Southwest Airlines Slaps Passengers, Pilots in the Face

Southwest Airlines (LUV) wants to blame anything other than its own unwillingness to invest in keeping its software up to date on its holiday breakdown that stranded tens of thousands of passengers.

The airline has gone on a bit of an apology tour with CEO Bob Jordan leading the way.

"This has impacted so many people -- so many customers -- over the holidays," CEO Bob Jordan said in an interview on ABC's Good Morning America. "I'm extremely sorry for that. There's just no way almost to apologize enough."

The CEO went on to offer financial compensation to those impacted, but he placed the blame for the breakdown -- which led to nearly 16,000 flights being canceled -- on the weather.

"This was just an unprecedented storm for everybody -- for all airlines," Jordan said. "The storm had an impact, but we had impacts beyond the storm that obviously impacted Southwest very differently."

That's a line that Southwest chief operating officer Andrew Watterson more or less repeated while under oath testifying in the U.S. Senate.

“Let me be clear. We messed up,” he said. “We did not have enough winter operations resiliency.”

Both Jordan and Watterson want the public (and apparently the U.S. government) to believe that the storm caused the breakdown. In reality, the storm was just the inevitable straw that broke the camel's back.

Paul Hennessy/SOPA Images/LightRocket via Getty Images

Southwest's Own Pilots Saw This Coming

Southwest's executive team has acknowledged that the company's software ultimately played a roll in the holiday meltdown, but they have acted like that was a secondary factor. Basically, they have argued that if the storm had never happened, then the faulty, outdated software would never have been an issue. 

“We believe our winter operations resiliency was the root cause and that will take longer to address and so we will focus on that for the bulk of our time,” Watterson told U.S. Senators.

The airline's own pilots have a major issue with that argument which the Southwest Airlines Pilots Association (SWAPA) detailed in an open letter.

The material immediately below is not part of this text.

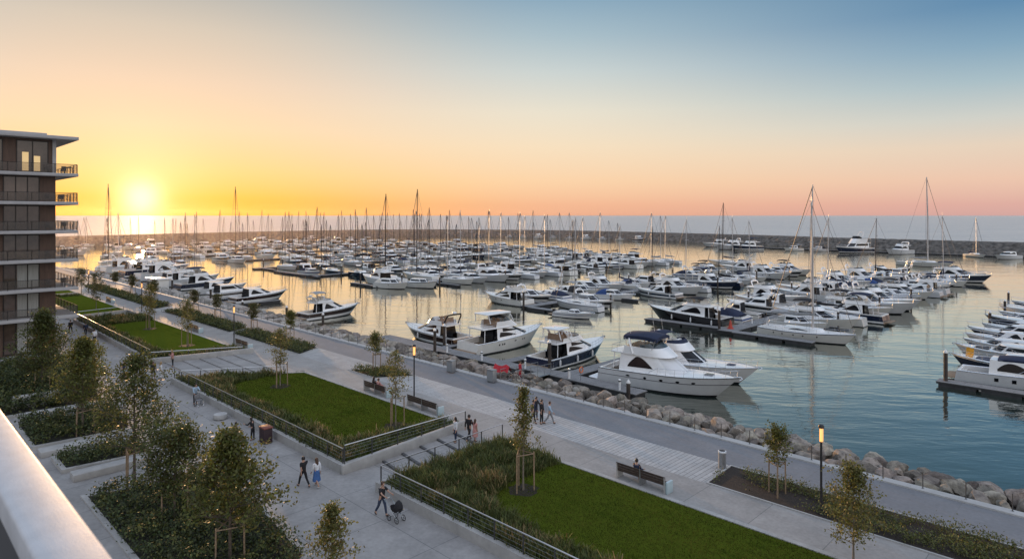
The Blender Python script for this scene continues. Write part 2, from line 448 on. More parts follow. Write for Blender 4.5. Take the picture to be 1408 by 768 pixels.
def patch(b, fn, a0, a1, lo, hi, n=8, off=.02, sides=(1, -1), m=0, nq=2):
    lo_ = lo if callable(lo) else (lambda s_: lo); hi_ = hi if callable(hi) else (lambda s_: hi)
    for sgn in sides:
        rows = []
        for k in range(nq+1):
            row = []
            for i in range(n+1):
                s_ = i/n; a = a0+(a1-a0)*s_; q = lo_(s_)+(hi_(s_)-lo_(s_))*k/nq
                p = fn(a, q); e = 1e-3
                da = fn(min(1, a+e), q)-fn(max(0, a-e), q); dq = fn(a, q+e)-fn(a, q-e)
                nn = dq.cross(da)
                nn = nn.normalized() if nn.length > 1e-12 else Vector((1, 0, 0))
                if nn.y < -1e-3 or (abs(nn.y) < 1e-3 and nn.x < 0): nn = -nn
                p = p+nn*off; row.append((p.x, sgn*p.y, p.z))
            rows.append(row)
        b.grid(rows, m, flip=sgn > 0)
    return b
def swoosh_hi(s_): return .30+.58*min(1, s_/.45)**.7*(1-max(0, (s_-.55)/.45)**2.2)
def swoosh_lo(s_): return .24+.05*s_
def arch_hi(s_): return .25+.62*math.sin(PI*min(1, s_*.93+.04))**.7
def wedge_hi(s_): return .34+.50*(1-s_)**.8*min(1, s_/.12)**.6
def bow_rail(fn, parent, t0, t1, h, n, r=.018, lod=0, mid=True):
    b = MB()
    for sgn in (1, -1):
        ts = [t0+(t1-t0)*i/n for i in range(n+1)]
        base = [fn(t, 1) for t in ts]
        top = []
        for i, p in enumerate(base):
            hh = h*min(1, (i+.35)/1.2) if i == 0 else h
            top.append((p.x+.05, sgn*max(.0, p.y-.10), p.z+hh))
        b.tube(top, r, 5 if lod == 0 else 4)
        if mid and lod == 0: b.tube([(p.x+.03, sgn*max(.0, p.y-.09), p.z+h*.5) for p in base[1:]], r*.6, 4)
        for i, p in enumerate(base):
            if lod == 0 or i % 2 == 0: b.tube([(p.x, sgn*max(0, p.y-.08), p.z), top[i]], r*.85, 4)
    p = fn(t1, 1)
    b.tube([(p.x+.05, max(0, p.y-.10), p.z+h), (p.x+.25, 0, p.z+h+.02), (p.x+.05, -max(0, p.y-.10), p.z+h)], r, 5)
    return b.build('bow_rail', steel, parent)
def rslab(b, x0, x1, w0, w1, z, th, m=0, n=6, round_=.25, z1=None):
    """rounded deck slab from x0 (half width w0) to x1 (half width w1)"""
    pts = []
    for i in range(n+1): t = PI/2*i/n; pts.append((x0+round_*(1-math.cos(PI/2-t)) if False else x0+round_*(1-math.sin(t)), w0-round_+round_*math.cos(PI/2-t)))
    pts = [(x0, 0)]+[(x0+round_-round_*math.cos(t), w0-round_+round_*math.sin(t)) for t in [PI/2*i/n for i in range(n+1)]]
    pts += [(x1-round_+round_*math.sin(t), w1-round_+round_*math.cos(t)) for t in [PI/2*i/n for i in range(n+1)]]
    poly = pts+[(x, -y) for x, y in pts[::-1] if y > 1e-6]
    zz = z1 if z1 is not None else z
    f = lambda x, y: z+(zz-z)*(x-x0)/(x1-x0)
    b.prism(poly, f, lambda x, y: f(x, y)+th, m)
    return b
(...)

"Systemwide meltdowns at Southwest Airlines have been increasing in frequency and magnitude over the past 15 years. From the original Midway Meltdown (and then the second larger one 1/3/2014) to destroying our on-time-performance with the added 'virtual airframes' experiment to the “router brownout” (2016) to the 'Jacksonville Center debacle' (Columbus Day weekend, October 2021) to what we are experiencing today," the letter declared.

SWAPA President Casey Murray made it clear during the Senate hearings that SWAPA had not only expected something like this to happen but had repeatedly warned the airline's management.

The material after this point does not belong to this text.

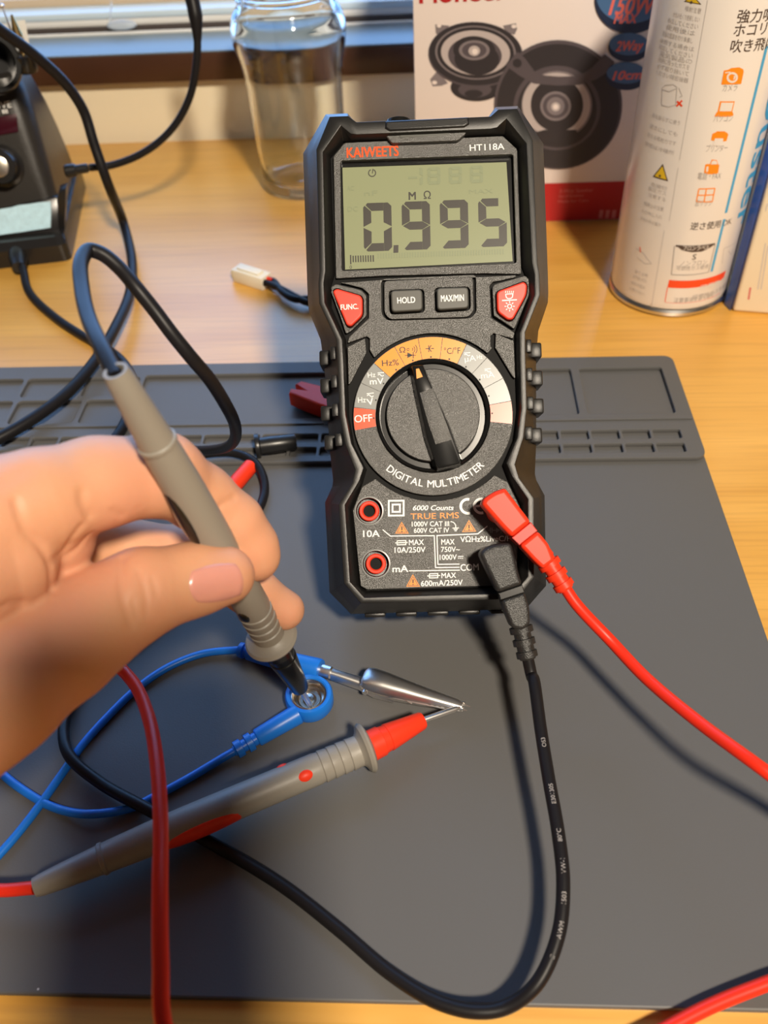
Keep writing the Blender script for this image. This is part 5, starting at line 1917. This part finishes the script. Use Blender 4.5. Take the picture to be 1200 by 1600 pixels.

“Those who do not learn from history are doomed to repeat it. Southwest has a history of repetition,” Murray said. “Unfortunately, despite many opportunities, Southwest airlines management did not listen to its pilots and frontline employees who saw this meltdown coming.”

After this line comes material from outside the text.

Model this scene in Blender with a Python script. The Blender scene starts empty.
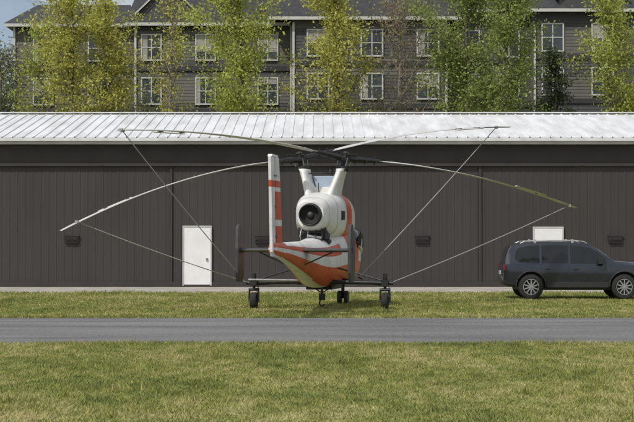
import bpy, bmesh, math, random
import numpy as np
from mathutils import Vector, Matrix
random.seed(7); np.random.seed(7)
F=1800.0; CX=317.0; HY=239.0; EYE=1.85
def P(px,py,d):
    return Vector(((px-CX)*d/F, d, EYE+(HY-py)*d/F))
scene=bpy.context.scene
col=scene.collection

# ---------------------------------------------------------------- materials
def new_mat(name):
    m=bpy.data.materials.new(name); m.use_nodes=True
    nt=m.node_tree; b=nt.nodes["Principled BSDF"]
    return m,nt,b
def mat(name,c,rough=0.6,metal=0.0,var=0.15,scale=3.0,bump=0.0,bscale=40.0,c2=None,detail=6,stretch=None):
    m,nt,b=new_mat(name)
    tc=nt.nodes.new("ShaderNodeTexCoord")
    src=tc.outputs["Object"]
    if stretch:
        mp=nt.nodes.new("ShaderNodeMapping"); mp.inputs["Scale"].default_value=stretch
        nt.links.new(src,mp.inputs["Vector"]); src=mp.outputs["Vector"]
    n=nt.nodes.new("ShaderNodeTexNoise"); n.inputs["Scale"].default_value=scale; n.inputs["Detail"].default_value=detail
    nt.links.new(src,n.inputs["Vector"])
    r=nt.nodes.new("ShaderNodeValToRGB")
    r.color_ramp.elements[0].position=0.3; r.color_ramp.elements[1].position=0.7
    lo=[x*(1-var) for x in c]; hi=[min(1,x*(1+var)) for x in c]
    if c2: lo=list(c2); hi=list(c)
    r.color_ramp.elements[0].color=(*lo,1); r.color_ramp.elements[1].color=(*hi,1)
    nt.links.new(n.outputs["Fac"],r.inputs["Fac"]); nt.links.new(r.outputs["Color"],b.inputs["Base Color"])
    b.inputs["Roughness"].default_value=rough; b.inputs["Metallic"].default_value=metal
    if bump>0:
        n2=nt.nodes.new("ShaderNodeTexNoise"); n2.inputs["Scale"].default_value=bscale; n2.inputs["Detail"].default_value=4
        nt.links.new(src,n2.inputs["Vector"])
        bp=nt.nodes.new("ShaderNodeBump"); bp.inputs["Strength"].default_value=bump; bp.inputs["Distance"].default_value=0.02
        nt.links.new(n2.outputs["Fac"],bp.inputs["Height"]); nt.links.new(bp.outputs["Normal"],b.inputs["Normal"])
    return m

M={}
M['white']=mat("white_paint",(0.74,0.74,0.73),0.38,c2=(0.58,0.57,0.54),scale=2.5,detail=9)
M['orange']=mat("orange_paint",(0.58,0.085,0.025),0.38,c2=(0.44,0.06,0.02),scale=2.5)
M['dark']=mat("dark_metal",(0.025,0.025,0.027),0.5,metal=0.3,var=0.3,scale=8)
M['greydark']=mat("dark_grey_paint_and_shade",(0.045,0.045,0.047),0.5,var=0.3,scale=5)  # dark grey; also paints in the shade on the stabiliser endplates
M['seam']=mat("panel_seam",(0.16,0.16,0.16),0.6)
M['steel']=mat("steel",(0.35,0.35,0.36),0.35,metal=0.9,var=0.2,scale=8)
M['soot']=mat("exhaust_soot",(0.012,0.011,0.010),0.8,var=0.3,scale=8)
M['blade']=mat("rotor_blade_paint",(0.48,0.48,0.47),0.6,var=0.12,scale=2)
M['bladedark']=mat("rotor_tip_paint",(0.05,0.05,0.05),0.5)
M['rubber']=mat("rubber",(0.018,0.018,0.018),0.85,var=0.25,scale=10)
M['rope']=mat("rope",(0.30,0.30,0.28),0.8)
M['glass']=mat("dark_glass",(0.012,0.014,0.016),0.06,var=0.1)
M['pale']=mat("pale_blue_panel",(0.36,0.44,0.54),0.4,var=0.08)
M['carpaint']=mat("slate_car_paint",(0.020,0.026,0.038),0.25,metal=0.35,var=0.08)
M['carpaint'].node_tree.nodes["Principled BSDF"].inputs["Coat Weight"].default_value=0.7
M['plastic']=mat("black_plastic",(0.02,0.02,0.021),0.6)
M['alloy']=mat("alloy",(0.36,0.36,0.37),0.4,metal=0.6,var=0.1)
M['chrome']=mat("brushed_rail",(0.5,0.5,0.5),0.35,metal=0.5,var=0.1)
M['red']=mat("tail_light_red",(0.22,0.01,0.01),0.2)
M['lamp']=mat("headlight_lens",(0.6,0.62,0.64),0.1)
M['hwall']=mat("brown_metal_siding",(0.043,0.036,0.034),0.6,c2=(0.032,0.027,0.025),scale=0.6,stretch=(1,1,0.35),detail=10)
M['hhead']=mat("brown_header",(0.032,0.028,0.026),0.65,var=0.15,scale=1.2)
M['hdoor']=mat("white_door",(0.74,0.74,0.74),0.5,var=0.05)
M['vent']=mat("vent_dark",(0.014,0.012,0.012),0.6)
M['roofw']=mat("white_metal_roof",(0.72,0.73,0.75),0.55,c2=(0.52,0.52,0.52),scale=0.9,stretch=(2.5,0.4,0.4),detail=8)
M['fascia']=mat("grey_fascia",(0.44,0.44,0.43),0.5,var=0.2,scale=1.0)
M['conc']=mat("concrete",(0.36,0.34,0.30),0.85,var=0.25,scale=1.2,bump=0.2)
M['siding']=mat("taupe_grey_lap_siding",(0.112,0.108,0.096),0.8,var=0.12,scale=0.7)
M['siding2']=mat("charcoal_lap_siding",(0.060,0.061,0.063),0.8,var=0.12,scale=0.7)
M['trimd']=mat("dark_trim",(0.030,0.030,0.033),0.7)
M['triml']=mat("white_trim",(0.48,0.48,0.46),0.6,var=0.08)
M['shingle']=mat("dark_shingles",(0.036,0.037,0.042),0.85,var=0.3,scale=3,bump=0.3)
M['wglass']=mat("window_glass",(0.04,0.05,0.06),0.08,var=0.5,scale=0.6)
M['curtain']=mat("window_curtain",(0.30,0.29,0.27),0.8,var=0.2,scale=1)
M['bark']=mat("bark",(0.12,0.10,0.08),0.9,var=0.3,scale=5)
M['barkpale']=mat("pale_bark",(0.22,0.19,0.16),0.9,var=0.3,scale=5)
M['hill']=mat("forest_hill_painted_haze",(0.22,0.29,0.37),0.95,var=0.15,scale=0.01)  # distance haze is painted into the bluish base colour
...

Southwest Executives Ignored the Warnings

Southwest and its pilots are currently negotiating a new contract and it's fair to say that there's some animosity between the two sides. Still, the pilots have very limited reasons to take down their own airline even if they are upset about their contract situation.

Basically, SWAPA's letter warned people to not fly Southwest unless major changes were made by management. That seems like something the pilots would only consider if they saw a real problem that had to be corrected.

"There has never been any real accountability for the decision-makers as a result of any of these fiascos, or the numerous smaller ones in between. If the saying that 'insanity is doing the same thing over and over again while expecting different results' is true, then what is it when the same people are allowed to do the same thing over and over again? Supreme insanity, perhaps?" the letter continued

Essentially, the pilots believe that former CEO Gary Kelly started the company on a path that led to its current situation which current management has chosen to not correct.

"As CEO, Gary Kelly made a conscious decision to make the less than necessary investments in tech upgrades in favor of maximizing shareholder return because, well, 'our tech’s been working ok for 20 years.' While Gary’s financial acumen cannot be debated, his poor operational leadership and judgment have been demonstrated repeatedly with each meltdown and finally laid bare with the current situation we find ourselves in," the pilots added.

Southwest has committed to spending $1.3 billion upgrading its technology despite its COO seeing "winter resiliency" as the key problem (or at least saying that while testifying).